October 27, 2011

Oh, hello.

I’m just here in Colorado — you know, where it is the dead of winter.

I am originally from Minnesota, so I can handle tragedies like early snowfall. (I cannot handle tragedies like the Vikings 2011 season, however.) But a snowstorm I can take in stride, you guys. Don’t even worry about me. Especially since it’s Colorado so it is likely to be 95 degrees again by the weekend.

So I’m learning Hebrew, you know. Sometimes it’s kind of hard. But mostly it’s very awesome. Hebrew is a very physical language — the word for “anger” has its root in the word for “nose.” Because when you’re angry, you flare your nostrils, you see. So we know that “Yahweh is gracious and compassionate, slow to flare his nostrils and rich in love” (Psalm 145:8, Denise’s Third Semester Hebrew Version).

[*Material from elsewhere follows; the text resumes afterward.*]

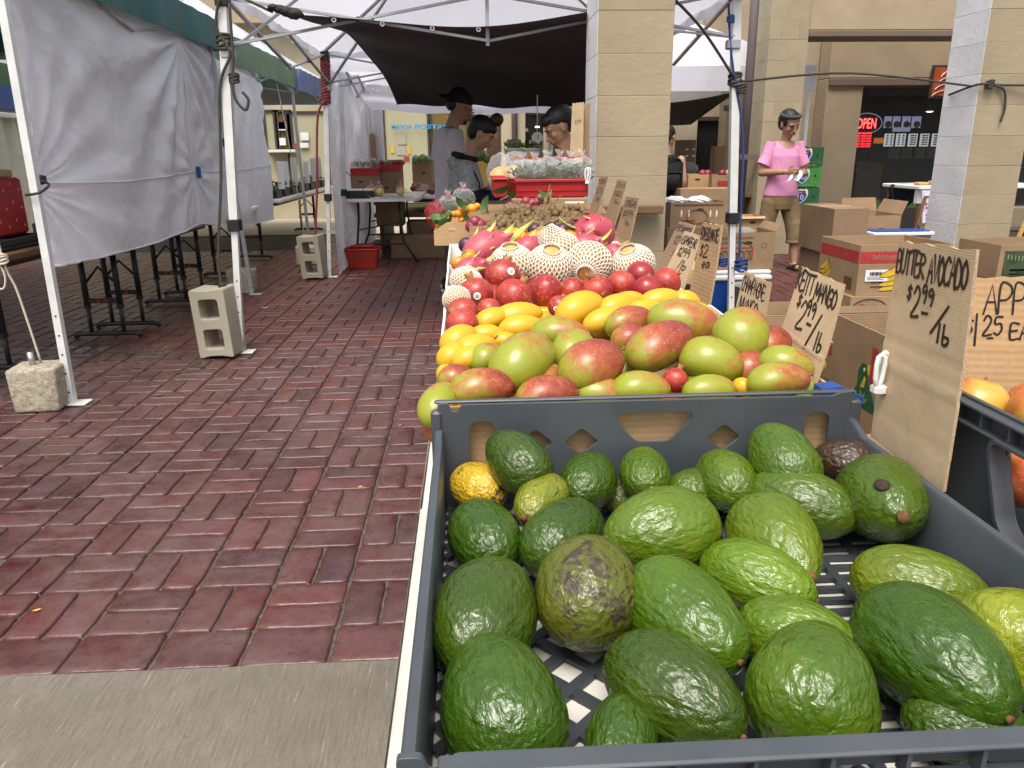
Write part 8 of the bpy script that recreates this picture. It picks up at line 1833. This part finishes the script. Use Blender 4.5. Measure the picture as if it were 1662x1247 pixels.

Hebrew is a very physical language, and the Jews are a very physical people. When Ray Vander Laan is teaching, he often has people close their eyes and call out words that describe who God is. When he is here in America, with people like you and me, he gets answers like “omnipotent, holy, omnipresent, good, love, infinite and transcendent.” These things are all very true of who God is. But, he says, if you were to ask that same question of a group of Orthodox teenagers in Israel — if you were to ask them to describe who God is, they would say things like, “rock, shepherd, shade, eagles wings, and a father who taught his children to walk.

I think the way the Scripture describes God is very meaningful. When I’m driving on the highway and I look over at the mountains, I can remember that God is a rock, upright and just. When my friends have babies and I see them holding on to the fingers of their sons and daughters as they attempt to move chubby little feet, one in front of the other, I can be reminded that God guides our steps, teaches us to walk in his ways.

I hiked the Grand Canyon with friends once. It made me very whiny. The trip down was wonderful. It was still morning and it was cool out, and the view was incredible. At the bottom we splashed in the icy river and ate peanut butter and jelly sandwiches.

Then it was time to hike back up.

It was the middle of May; by the time we were halfway back up the canyon it was 94 degrees. The switchbacks were endless. My friends kept telling me we were “getting there,” but they were cruel liars. We would never be to the top. I would die in that canyon — hot and dusty with blisters on my feet. Tragic.

Every mile or two on the trail there was a little stone shelter, built for the fools who were dumb enough to be trying to hike their way out of that canyon of death. I would see the shelter in the distance, nine million switchbacks away, and I would put one foot in front of the other, trying to make it there. When I’d arrive, I would plop down, so grateful to be shaded — for just a few minutes — from the blazing Arizona sun.

I wish, when I did that hike, when I finally found shade and sighed with relief in those shelters, that I had remembered that the psalmist tells me that “Yahweh watches over you — Yahweh is your shade at your right hand; the sun will not harm you by day, nor the moon by night.”

That is what the Bible can do for you. We can remember God in the things we see every day. He has given us these images in his word as reminders of who he is and what he does. It’s a beautiful thing.

Have a wonderful day, friends. May God be your strength and your shield.

p.s. Make sure you enter the drawing for the great prize package! And find me on Twitter!


7 Responses to “Shade”

  1. rachel said

    know what would be awesome? if you had your own bible translation. i would totally reference it! also, this is a great post, really. what an awesome way to be reminded of, and experience our Creator.

  2. That was my favorite long hike ever. Amazing.

    “We’re almost there!”

  3. denisemorris said

    ha! Rachel — I’d definitely be up for a blasphemy award. Glad you liked the post!

    MJ — liar!

  4. Alecia said

    I wish you would just not bring up the Vikings. Ever. Bless you.

  5. Kerry Wester said

    I loved this.

  6. Little Grey Rabbit said

    Ok, this has nothing to do with this post (although I really enjoyed it – I just discovered your blog the other day after you linked it on Boundless, and you make me think in whole new ways), BUT – I love the way your nail varnish and bracelet go with that red button on your typewriter in your main photo. So cool!